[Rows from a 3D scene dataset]
════════════════

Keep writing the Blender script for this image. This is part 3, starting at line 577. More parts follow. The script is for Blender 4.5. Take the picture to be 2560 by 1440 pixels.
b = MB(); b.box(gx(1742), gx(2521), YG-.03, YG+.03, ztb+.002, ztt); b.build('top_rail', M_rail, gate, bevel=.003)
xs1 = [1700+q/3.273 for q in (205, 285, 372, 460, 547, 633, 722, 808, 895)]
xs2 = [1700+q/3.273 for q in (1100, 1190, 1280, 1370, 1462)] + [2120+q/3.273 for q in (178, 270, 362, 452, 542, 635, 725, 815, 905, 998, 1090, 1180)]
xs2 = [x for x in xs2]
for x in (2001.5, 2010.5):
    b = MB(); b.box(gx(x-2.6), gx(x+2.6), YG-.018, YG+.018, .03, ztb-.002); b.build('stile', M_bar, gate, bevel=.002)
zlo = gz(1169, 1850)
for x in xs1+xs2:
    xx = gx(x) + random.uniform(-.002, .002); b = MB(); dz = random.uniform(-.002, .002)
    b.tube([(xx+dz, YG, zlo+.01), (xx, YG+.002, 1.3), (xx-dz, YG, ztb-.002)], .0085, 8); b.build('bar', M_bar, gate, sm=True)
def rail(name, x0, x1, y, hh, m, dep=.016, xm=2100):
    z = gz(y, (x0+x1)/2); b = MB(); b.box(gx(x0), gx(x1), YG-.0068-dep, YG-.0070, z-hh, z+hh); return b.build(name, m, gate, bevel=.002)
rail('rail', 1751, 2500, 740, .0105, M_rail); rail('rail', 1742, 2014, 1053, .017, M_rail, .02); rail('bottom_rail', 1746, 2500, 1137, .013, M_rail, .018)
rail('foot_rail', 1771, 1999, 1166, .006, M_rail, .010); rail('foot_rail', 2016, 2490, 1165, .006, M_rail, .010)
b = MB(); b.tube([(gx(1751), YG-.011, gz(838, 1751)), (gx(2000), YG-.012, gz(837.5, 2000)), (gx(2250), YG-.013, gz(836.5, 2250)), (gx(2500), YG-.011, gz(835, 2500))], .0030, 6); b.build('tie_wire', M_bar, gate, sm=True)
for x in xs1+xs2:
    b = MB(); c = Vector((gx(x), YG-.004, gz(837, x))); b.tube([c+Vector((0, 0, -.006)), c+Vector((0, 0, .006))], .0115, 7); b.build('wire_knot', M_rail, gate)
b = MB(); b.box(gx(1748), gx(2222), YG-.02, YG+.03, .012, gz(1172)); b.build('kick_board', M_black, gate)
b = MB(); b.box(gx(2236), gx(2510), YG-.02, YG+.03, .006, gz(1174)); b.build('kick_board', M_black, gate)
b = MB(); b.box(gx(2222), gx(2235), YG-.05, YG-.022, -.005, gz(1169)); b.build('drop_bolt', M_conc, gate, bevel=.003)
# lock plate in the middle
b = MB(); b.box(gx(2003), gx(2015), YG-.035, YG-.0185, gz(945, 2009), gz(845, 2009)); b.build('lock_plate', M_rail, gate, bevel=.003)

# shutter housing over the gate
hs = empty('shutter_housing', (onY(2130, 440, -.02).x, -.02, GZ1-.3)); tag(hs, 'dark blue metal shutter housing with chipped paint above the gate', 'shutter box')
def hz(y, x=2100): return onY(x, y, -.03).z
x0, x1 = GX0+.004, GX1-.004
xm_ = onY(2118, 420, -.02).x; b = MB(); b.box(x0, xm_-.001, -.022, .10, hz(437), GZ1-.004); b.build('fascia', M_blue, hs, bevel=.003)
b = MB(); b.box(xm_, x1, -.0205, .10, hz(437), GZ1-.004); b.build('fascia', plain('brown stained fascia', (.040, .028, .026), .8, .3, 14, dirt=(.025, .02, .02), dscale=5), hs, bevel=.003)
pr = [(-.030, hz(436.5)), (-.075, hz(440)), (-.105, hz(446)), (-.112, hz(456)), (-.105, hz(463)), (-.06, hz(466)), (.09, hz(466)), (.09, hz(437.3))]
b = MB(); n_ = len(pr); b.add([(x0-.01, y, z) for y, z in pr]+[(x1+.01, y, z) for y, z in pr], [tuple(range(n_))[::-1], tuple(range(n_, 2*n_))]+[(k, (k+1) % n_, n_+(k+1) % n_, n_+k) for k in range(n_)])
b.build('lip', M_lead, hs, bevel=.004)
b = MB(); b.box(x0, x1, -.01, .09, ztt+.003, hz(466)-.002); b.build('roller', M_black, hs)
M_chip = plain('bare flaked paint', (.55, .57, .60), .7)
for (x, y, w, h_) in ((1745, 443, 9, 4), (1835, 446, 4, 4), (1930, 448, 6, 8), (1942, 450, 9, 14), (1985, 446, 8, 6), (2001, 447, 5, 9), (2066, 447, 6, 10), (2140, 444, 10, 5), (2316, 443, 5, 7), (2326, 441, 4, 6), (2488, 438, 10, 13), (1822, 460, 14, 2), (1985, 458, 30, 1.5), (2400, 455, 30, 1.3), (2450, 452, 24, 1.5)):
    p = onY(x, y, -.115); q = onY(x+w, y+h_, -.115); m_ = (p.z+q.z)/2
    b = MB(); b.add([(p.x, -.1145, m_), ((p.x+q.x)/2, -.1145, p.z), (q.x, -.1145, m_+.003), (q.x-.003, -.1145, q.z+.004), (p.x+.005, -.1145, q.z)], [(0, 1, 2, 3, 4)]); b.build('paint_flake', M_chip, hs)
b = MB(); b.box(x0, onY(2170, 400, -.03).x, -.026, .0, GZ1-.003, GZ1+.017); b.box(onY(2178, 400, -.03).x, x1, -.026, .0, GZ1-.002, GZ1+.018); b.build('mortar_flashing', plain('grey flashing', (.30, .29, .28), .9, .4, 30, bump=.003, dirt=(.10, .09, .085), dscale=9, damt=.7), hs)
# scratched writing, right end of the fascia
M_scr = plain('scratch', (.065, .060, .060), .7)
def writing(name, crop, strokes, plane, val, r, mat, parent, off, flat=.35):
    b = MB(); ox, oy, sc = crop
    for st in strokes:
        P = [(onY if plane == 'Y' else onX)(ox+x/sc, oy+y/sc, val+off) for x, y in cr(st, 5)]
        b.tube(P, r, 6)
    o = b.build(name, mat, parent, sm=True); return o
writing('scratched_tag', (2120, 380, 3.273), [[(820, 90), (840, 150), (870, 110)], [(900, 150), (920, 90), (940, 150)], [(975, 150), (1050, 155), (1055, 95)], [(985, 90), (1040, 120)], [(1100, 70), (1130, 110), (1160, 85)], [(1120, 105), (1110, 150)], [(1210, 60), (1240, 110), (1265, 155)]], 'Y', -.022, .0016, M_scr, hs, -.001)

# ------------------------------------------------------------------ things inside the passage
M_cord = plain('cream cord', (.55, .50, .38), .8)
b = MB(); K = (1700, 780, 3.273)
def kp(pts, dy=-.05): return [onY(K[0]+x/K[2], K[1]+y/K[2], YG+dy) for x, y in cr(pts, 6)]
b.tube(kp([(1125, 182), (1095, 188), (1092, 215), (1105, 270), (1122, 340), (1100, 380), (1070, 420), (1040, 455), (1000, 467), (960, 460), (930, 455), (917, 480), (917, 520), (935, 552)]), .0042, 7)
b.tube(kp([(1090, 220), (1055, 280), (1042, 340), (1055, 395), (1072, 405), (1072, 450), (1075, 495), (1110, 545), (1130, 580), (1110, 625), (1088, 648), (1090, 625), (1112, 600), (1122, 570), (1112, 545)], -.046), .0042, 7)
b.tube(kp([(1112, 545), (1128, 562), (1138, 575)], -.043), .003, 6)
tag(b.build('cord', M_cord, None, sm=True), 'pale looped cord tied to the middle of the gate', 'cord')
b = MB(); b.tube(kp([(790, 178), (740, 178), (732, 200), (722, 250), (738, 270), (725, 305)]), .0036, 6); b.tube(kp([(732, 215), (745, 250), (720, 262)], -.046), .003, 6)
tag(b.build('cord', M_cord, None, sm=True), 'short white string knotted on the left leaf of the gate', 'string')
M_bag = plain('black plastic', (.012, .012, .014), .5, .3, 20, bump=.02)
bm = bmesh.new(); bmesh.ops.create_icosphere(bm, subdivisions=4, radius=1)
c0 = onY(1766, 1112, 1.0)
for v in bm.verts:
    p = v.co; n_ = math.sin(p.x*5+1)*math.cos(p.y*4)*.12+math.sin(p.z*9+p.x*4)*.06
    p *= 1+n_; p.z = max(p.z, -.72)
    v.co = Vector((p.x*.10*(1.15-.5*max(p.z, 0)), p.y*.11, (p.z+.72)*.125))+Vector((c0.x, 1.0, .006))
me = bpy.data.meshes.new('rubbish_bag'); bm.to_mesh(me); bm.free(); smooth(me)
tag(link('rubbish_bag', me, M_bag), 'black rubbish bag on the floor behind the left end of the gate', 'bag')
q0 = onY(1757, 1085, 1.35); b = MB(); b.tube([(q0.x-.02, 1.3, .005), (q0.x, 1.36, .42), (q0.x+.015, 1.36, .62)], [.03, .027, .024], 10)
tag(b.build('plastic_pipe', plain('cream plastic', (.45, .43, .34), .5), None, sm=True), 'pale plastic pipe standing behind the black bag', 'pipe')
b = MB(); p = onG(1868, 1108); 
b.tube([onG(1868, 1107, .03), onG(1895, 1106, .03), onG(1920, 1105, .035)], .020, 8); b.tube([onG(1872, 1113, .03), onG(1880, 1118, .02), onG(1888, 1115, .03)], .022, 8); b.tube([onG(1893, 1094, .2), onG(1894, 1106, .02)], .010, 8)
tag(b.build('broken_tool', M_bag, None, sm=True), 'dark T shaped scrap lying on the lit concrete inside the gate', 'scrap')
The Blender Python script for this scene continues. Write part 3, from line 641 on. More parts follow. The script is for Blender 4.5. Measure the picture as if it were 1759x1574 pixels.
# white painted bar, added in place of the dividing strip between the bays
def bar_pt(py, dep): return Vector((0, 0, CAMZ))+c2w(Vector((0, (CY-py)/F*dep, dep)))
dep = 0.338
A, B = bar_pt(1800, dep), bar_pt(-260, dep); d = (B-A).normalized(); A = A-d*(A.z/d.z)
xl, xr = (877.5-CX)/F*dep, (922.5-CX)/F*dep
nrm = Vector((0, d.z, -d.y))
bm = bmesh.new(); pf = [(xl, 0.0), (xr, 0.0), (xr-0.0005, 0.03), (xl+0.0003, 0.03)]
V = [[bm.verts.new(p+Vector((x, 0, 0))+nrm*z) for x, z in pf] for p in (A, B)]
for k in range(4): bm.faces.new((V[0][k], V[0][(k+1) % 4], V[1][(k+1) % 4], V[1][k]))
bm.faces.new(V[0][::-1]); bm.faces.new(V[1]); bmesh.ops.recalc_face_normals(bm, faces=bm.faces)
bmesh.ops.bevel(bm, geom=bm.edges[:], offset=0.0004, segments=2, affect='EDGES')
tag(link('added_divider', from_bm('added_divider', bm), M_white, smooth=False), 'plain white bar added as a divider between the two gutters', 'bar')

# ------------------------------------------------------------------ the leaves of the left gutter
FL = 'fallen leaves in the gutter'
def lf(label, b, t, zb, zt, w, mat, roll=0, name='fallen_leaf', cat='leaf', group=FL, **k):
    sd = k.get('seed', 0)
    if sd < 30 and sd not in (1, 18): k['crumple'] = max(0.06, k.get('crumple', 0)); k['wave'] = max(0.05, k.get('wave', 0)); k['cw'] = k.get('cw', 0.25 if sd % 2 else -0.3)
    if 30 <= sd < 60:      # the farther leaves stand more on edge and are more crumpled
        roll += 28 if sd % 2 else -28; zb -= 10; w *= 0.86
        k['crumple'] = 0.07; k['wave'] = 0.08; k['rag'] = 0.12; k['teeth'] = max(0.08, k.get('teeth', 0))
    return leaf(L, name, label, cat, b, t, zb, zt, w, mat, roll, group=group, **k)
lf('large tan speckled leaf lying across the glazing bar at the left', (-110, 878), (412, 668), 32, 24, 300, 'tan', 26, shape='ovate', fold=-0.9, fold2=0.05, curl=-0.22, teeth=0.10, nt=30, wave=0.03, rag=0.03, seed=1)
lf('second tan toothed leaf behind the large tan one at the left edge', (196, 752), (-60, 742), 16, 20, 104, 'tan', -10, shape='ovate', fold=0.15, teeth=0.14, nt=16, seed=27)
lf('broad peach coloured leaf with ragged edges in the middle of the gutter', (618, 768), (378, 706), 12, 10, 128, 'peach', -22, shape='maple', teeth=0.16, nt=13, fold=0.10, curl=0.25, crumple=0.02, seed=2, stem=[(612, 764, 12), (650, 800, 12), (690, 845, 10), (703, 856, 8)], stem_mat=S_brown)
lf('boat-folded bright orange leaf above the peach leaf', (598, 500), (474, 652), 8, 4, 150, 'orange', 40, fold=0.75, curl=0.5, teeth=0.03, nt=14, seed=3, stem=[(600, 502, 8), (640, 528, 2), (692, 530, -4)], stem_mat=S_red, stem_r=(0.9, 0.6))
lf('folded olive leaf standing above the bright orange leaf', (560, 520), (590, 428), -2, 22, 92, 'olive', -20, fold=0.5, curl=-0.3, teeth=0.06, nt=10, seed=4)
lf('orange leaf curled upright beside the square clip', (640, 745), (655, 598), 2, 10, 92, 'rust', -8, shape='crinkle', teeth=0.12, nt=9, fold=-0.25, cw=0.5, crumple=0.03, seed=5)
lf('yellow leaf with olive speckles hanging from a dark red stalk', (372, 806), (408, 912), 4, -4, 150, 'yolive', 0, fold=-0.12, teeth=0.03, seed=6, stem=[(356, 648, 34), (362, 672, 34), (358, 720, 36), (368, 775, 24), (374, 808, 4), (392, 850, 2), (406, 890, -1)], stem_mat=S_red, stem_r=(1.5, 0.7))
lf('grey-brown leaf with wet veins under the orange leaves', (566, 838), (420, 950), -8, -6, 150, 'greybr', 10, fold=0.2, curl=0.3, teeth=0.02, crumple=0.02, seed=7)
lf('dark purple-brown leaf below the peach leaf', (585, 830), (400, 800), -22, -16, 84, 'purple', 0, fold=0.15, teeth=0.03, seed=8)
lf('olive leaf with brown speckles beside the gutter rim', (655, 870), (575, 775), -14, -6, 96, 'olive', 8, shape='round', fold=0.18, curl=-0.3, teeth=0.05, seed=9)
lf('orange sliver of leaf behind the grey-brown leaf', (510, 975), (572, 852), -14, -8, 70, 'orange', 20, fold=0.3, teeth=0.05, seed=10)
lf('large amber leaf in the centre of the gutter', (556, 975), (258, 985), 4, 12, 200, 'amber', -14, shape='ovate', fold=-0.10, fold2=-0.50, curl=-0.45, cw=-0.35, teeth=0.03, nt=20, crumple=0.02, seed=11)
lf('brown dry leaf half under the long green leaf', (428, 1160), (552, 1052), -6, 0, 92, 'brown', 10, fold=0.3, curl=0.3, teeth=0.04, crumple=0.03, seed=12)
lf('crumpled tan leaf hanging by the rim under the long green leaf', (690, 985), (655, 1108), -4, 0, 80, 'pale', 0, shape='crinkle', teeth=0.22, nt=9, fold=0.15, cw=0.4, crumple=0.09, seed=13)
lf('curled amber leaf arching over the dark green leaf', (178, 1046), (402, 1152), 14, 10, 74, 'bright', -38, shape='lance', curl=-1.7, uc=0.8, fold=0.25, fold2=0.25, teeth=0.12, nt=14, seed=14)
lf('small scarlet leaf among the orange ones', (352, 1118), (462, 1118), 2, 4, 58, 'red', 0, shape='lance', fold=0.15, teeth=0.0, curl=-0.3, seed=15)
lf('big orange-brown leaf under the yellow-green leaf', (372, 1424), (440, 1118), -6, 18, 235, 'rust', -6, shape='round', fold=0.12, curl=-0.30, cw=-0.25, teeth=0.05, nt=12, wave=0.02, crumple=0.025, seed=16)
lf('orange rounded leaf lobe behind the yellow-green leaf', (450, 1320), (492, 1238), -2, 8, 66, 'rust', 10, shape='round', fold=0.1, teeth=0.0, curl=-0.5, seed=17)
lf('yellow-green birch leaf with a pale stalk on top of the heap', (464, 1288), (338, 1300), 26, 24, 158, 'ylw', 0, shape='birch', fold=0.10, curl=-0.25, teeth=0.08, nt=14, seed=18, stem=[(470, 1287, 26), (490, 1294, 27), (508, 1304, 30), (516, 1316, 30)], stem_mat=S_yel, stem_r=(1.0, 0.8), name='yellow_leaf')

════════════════

→ **GIVEN TASK**: Show every line above in which the word "writing" occurs.

→ **RESULT OF THIS TASK**:
Keep writing the Blender script for this image. This is part 3, starting at line 577. More parts follow. The script is for Blender 4.5. Take the picture to be 2560 by 1440 pixels.
# scratched writing, right end of the fascia
def writing(name, crop, strokes, plane, val, r, mat, parent, off, flat=.35):
writing('scratched_tag', (2120, 380, 3.273), [[(820, 90), (840, 150), (870, 110)], [(900, 150), (920, 90), (940, 150)], [(975, 150), (1050, 155), (1055, 95)], [(985, 90), (1040, 120)], [(1100, 70), (1130, 110), (1160, 85)], [(1120, 105), (1110, 150)], [(1210, 60), (1240, 110), (1265, 155)]], 'Y', -.022, .0016, M_scr, hs, -.001)